The winner of the third edition of the A&A award for a paper by a PhD student was announced at the annual meeting of the European Astronomical Society in Krakow, Poland.
PhD prize

Raphael Skalidis
Raphael Skalidis, now a postdoctoral researcher a the California Institute of Technology, did both his undergraduate and graduate studies at the University of Crete in Heraklion, and obtained the A&A prize for his paper entitled "Why take the square root? An assessment of interstellar magnetic field strength estimation methods."
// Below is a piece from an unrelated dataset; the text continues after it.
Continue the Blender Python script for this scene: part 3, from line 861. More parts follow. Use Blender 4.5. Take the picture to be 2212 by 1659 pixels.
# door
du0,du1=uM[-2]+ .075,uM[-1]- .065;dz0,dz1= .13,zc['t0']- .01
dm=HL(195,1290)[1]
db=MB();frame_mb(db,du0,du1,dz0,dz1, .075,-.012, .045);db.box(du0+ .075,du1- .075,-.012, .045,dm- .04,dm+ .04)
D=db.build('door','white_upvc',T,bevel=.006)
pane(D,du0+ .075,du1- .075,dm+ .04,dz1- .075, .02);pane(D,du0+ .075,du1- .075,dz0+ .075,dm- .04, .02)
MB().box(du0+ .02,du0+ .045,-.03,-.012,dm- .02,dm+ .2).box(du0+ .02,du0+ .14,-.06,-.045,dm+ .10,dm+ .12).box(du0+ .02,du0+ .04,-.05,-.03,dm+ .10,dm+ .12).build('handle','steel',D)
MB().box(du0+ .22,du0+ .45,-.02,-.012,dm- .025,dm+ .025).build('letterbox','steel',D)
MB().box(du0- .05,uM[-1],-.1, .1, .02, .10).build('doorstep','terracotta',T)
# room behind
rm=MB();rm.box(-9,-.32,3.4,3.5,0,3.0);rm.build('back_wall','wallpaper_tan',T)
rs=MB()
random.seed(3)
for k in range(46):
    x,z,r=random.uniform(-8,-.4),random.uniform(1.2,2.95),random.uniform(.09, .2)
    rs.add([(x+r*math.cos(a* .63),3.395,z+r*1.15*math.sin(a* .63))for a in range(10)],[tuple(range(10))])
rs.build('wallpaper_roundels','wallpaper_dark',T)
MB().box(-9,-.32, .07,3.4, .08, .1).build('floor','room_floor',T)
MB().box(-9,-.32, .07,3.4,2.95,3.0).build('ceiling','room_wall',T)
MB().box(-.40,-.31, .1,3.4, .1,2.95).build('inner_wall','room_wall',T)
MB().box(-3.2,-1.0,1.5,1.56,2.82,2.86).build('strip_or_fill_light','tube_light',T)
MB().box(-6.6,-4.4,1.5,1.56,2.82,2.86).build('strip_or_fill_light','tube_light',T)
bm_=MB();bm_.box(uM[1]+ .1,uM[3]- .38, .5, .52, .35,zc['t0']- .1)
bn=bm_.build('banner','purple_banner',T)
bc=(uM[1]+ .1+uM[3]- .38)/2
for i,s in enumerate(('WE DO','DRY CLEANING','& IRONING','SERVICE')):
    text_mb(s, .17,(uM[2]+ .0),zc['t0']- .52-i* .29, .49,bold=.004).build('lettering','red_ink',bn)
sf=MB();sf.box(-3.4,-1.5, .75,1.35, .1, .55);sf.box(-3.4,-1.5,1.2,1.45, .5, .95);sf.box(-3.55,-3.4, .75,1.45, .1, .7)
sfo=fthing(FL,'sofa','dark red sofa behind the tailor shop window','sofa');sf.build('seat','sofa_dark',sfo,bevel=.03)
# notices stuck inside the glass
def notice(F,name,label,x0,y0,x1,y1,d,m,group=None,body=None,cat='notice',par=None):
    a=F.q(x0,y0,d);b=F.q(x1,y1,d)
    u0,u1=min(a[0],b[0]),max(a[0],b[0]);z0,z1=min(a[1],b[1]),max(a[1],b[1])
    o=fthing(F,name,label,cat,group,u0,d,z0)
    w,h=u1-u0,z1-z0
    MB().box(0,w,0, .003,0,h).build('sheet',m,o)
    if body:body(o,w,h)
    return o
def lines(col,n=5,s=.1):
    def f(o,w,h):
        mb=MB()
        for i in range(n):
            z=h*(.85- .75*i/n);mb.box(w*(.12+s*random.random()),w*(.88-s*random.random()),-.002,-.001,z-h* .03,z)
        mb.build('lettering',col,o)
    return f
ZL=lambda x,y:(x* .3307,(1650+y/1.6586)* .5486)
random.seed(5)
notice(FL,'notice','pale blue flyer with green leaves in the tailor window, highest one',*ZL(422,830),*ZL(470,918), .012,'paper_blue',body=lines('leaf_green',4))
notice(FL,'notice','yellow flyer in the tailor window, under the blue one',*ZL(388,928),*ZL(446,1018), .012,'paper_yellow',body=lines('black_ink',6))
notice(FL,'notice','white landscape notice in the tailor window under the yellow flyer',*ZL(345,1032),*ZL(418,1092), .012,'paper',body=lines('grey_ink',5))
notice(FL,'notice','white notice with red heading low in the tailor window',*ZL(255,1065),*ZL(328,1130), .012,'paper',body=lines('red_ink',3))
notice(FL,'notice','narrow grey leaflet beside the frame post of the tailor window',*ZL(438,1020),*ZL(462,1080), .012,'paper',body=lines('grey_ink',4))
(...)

The magnetic field that permeates the interstellar medium is an essential ingredient of its dynamics, yet it is very hard to observationally constrain. The celebrated Davis-Chandrasekhar-Fermi (DCF) method measures the magnetic field from the morphology of dust polarization maps, using the spread of the polarization angles to evaluate the ratio of the smooth large scales and the fluctuating small scales of the field. Assuming equipartition between the turbulent kinetic energy and the fluctuating magnetic energy then provides the normalization. The DCF method however assumes incompressible magnetohydrodynamics (MHD), when the interstellar medium is in fact highly compressible. A previous A&A paper by Skalidis and Tassis showed analytically that the appropriate scaling for the magnetic field in compressible MHD turbulence is with sqrt(sigma(theta)) rather than with sigma(theta) in the classical DCF formulation. The present paper evaluates the two options on synthetic polarized emission maps generated from an extensive set of compressible MHD numerical simulations for a wide range of Alfven and sonic Mach numbers. It finds that the Skalidis & Tassis formulation recovers the (known) input magnetic field to within factors of a few, where the classical DCF method can be off by orders of magnitude. This represents a true breakthrough in our ability to measure interstellar magnetic fields and therefore to understand the dynamics of the interstellar medium and the first stages of star formation.